First and foremost, the most major signs of failing piston rings are performance loss and burning oil. This is because a gap has formed between the cylinder wall and piston ring, allowing the compression to seep through one side and oil through the other, and it's typically punctuated by an odd-smelling blue smoke and the engine running rough. This is just one way your car can lose horsepower over time.

The top two rings also serve two other vital roles as well: Keeping the angle of the piston correct, and heat control. The former is fairly intuitive; you don't want the piston at an angle, otherwise the top or bottom might grind against the cylinder. As for the latter, the materials the rings are made from conduct heat and transfer it to the cylinder walls. Knowing where the heat will go allows things to be predictable and materials placed accordingly, meaning a lighter, higher-performing engine, but that heat could build up from burnt oil forming excessive carbon deposits, further exacerbating the gap. No heat transfer means burning oil, hard starts, and high engine temperatures.

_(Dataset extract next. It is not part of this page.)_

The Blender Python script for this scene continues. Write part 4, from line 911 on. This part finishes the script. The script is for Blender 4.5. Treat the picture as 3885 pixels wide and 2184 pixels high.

Getting to the piston rings is typically a highly labor-intensive job, requiring the engine's bottom-end to be completely dismantled to access. Luckily, piston rings are typically made from hardened, heat-resistant materials, so unless your engine's been abused or contaminants have snuck their way into the combustion chamber, they're likely to last for around 100,000 to 150,000 miles, depending on your driving habits.